Friday, June 09, 2006

Never trust a thin cook

I do believe this, truly. But it's so hard to really drill it into your head before you bake something. You're saying to yourself, "I can lick the bowl. I'm entitled to it. I need to know if it tastes good and then I need to revel in it to prove I'm not some skinny twerp who thrives off self-deprivation and I deserve it anyway for putting all this effort into food." But then the thoughts come back: "I won't lick the bowl. I won't lick the bowl. I won't even try it to see if it tastes OK. I won't even eat any when it's done." It's like the devil and the angel on opposite shoulders, only I don't know which is which because my neuroses are constantly getting mixed up.
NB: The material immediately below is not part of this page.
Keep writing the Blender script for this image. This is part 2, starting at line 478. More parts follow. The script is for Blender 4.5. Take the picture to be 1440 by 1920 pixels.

Somehow today I ended up licking the chocolate pan in which I made the main element of a chocolate meringue pie. I don't even like chocolate. In fact, I relish hating it. Not only did I defile that pan of chocolate though ... I also ate about half of the leftover crust (my sister would have eaten the other half, if not more; I know it) and I totally wiped out the meringue bowl. What is with me? It's like I'm pregnant. I didn't even use Splenda! I have been baking for years and not licking the bowl (I'm dead serious (and embarrassed)).

It's almost like I feel that I have an excuse, being this miserably homesick. I feel like I can get away with filling my body up with rubbish. (Ha! I said, "rubbish.") But then the angel or devil or whoever says to me, "Why do you need an excuse?"

And this, my friends, is the story of my life, day in, day out, at least eight hours a day. The lifelong battle with food. I don't think I trust the people who don't wage that war as well.